▸ **What is required**: Copy out every line that contains "Blender".

▸ **Given entries**:
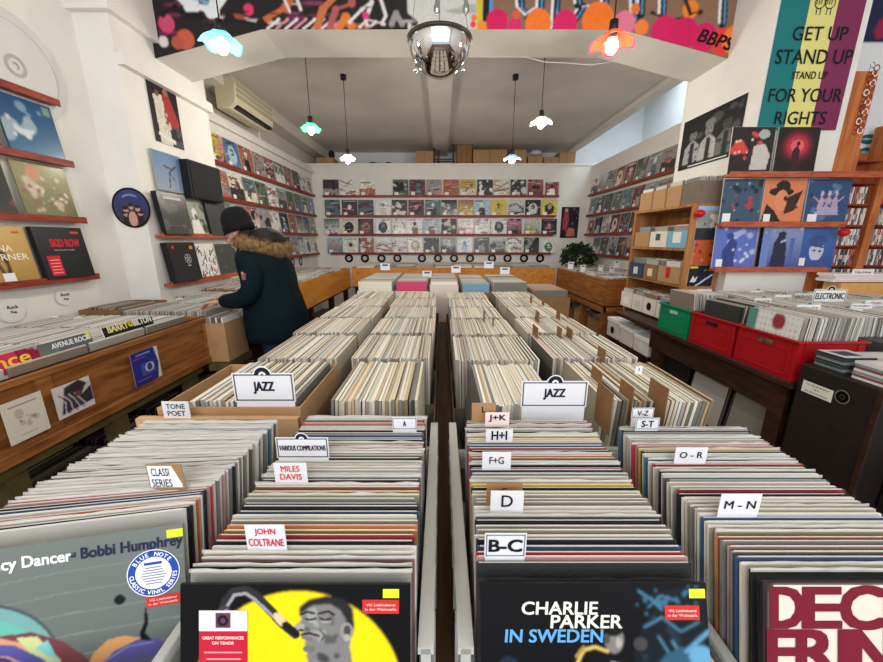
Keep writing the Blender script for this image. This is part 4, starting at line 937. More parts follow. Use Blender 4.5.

...

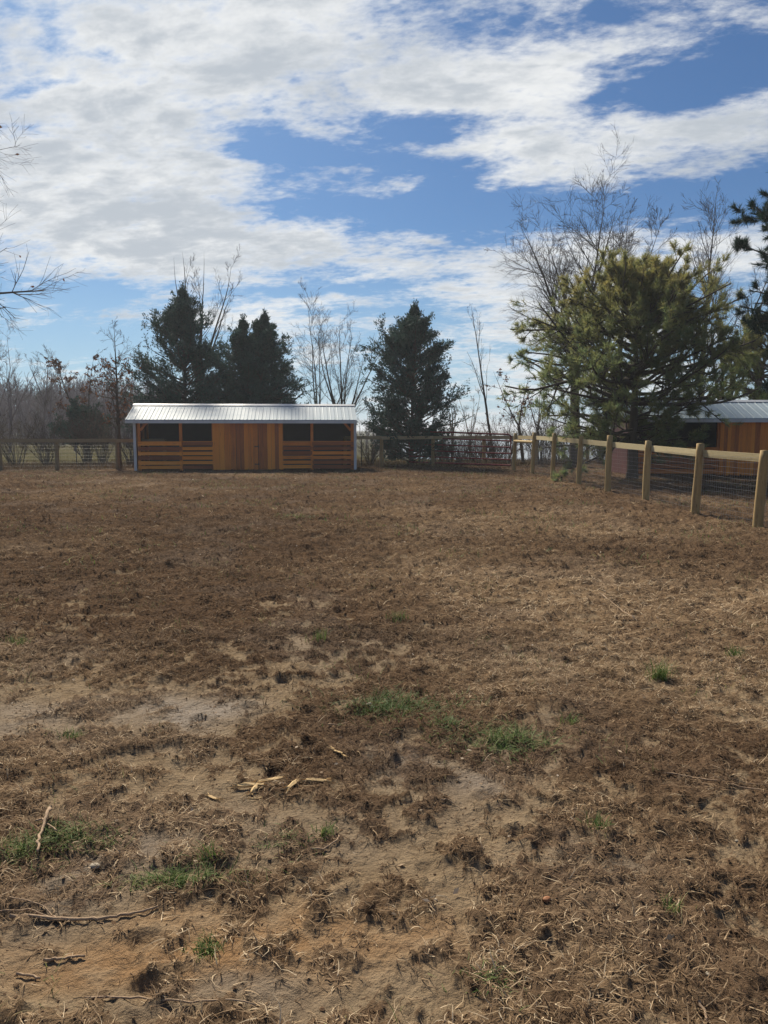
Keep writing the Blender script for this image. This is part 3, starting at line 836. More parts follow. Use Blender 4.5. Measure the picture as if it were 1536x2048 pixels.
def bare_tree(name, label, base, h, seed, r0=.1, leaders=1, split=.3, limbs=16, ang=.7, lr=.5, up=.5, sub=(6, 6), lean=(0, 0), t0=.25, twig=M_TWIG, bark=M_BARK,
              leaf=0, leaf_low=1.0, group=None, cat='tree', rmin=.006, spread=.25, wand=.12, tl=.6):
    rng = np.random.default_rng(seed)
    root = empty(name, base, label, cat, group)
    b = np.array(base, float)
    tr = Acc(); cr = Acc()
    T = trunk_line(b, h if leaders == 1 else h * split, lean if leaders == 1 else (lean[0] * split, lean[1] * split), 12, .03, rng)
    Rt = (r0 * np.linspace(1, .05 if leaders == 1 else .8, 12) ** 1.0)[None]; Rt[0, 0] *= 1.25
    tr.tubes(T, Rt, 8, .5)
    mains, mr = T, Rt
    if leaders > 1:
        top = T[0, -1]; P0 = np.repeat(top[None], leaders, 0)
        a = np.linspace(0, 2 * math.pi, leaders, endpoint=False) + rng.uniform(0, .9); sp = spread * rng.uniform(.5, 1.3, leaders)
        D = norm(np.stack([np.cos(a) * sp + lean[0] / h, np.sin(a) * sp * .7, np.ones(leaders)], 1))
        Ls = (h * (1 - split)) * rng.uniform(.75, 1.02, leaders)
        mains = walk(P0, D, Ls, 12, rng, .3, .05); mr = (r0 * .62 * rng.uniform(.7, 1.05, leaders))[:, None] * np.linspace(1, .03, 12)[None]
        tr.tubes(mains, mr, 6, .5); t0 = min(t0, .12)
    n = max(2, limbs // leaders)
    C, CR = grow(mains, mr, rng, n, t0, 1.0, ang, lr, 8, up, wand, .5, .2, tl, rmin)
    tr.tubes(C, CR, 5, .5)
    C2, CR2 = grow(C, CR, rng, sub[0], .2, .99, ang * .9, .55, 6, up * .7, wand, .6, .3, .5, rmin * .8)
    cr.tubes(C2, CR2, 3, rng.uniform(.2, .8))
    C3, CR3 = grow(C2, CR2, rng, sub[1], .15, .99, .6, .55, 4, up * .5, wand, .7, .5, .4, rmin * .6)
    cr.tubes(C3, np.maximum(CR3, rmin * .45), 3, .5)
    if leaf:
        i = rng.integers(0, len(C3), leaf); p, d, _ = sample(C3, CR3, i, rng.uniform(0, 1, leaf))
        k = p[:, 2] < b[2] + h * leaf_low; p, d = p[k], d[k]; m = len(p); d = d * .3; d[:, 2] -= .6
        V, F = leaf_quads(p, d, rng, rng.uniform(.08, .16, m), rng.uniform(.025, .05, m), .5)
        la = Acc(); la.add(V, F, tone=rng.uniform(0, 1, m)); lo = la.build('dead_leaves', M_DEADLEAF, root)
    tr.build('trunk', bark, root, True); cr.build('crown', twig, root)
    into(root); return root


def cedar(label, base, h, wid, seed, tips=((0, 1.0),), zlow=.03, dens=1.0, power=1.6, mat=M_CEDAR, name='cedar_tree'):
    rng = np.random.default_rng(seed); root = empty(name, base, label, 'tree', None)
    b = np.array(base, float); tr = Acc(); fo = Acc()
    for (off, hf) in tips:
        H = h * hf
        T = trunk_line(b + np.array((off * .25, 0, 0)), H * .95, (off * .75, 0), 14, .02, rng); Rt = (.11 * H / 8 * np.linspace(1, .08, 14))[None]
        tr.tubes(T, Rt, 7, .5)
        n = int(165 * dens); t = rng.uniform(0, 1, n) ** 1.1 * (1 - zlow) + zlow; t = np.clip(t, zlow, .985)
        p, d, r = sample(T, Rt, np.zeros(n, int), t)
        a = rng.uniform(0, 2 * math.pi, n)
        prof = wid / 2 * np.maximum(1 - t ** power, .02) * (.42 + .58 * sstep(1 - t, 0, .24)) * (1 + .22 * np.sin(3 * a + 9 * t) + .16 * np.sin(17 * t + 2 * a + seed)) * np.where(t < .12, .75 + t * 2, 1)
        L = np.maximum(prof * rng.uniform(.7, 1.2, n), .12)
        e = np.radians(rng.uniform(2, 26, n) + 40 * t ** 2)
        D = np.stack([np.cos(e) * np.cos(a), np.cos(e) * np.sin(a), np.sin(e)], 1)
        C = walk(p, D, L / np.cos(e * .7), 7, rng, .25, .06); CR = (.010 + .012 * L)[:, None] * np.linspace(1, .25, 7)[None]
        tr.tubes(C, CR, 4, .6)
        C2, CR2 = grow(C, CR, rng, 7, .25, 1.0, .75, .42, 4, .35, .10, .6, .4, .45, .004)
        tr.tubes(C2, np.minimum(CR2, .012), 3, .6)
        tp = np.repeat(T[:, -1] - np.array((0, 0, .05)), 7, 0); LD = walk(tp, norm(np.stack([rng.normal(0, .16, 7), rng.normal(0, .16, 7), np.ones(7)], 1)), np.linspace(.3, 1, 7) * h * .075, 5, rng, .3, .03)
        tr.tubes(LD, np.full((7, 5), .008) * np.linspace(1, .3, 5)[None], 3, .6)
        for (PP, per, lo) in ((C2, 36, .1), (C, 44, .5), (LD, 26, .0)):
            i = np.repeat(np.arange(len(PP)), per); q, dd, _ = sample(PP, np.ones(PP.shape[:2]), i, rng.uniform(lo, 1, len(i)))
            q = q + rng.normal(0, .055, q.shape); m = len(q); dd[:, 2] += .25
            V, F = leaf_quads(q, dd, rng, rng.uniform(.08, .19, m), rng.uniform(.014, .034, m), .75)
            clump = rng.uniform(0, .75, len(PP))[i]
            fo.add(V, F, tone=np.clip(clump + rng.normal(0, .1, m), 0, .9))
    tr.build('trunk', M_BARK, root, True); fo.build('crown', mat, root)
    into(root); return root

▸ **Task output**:
Keep writing the Blender script for this image. This is part 4, starting at line 937. More parts follow. Use Blender 4.5.
Keep writing the Blender script for this image. This is part 3, starting at line 836. More parts follow. Use Blender 4.5. Measure the picture as if it were 1536x2048 pixels.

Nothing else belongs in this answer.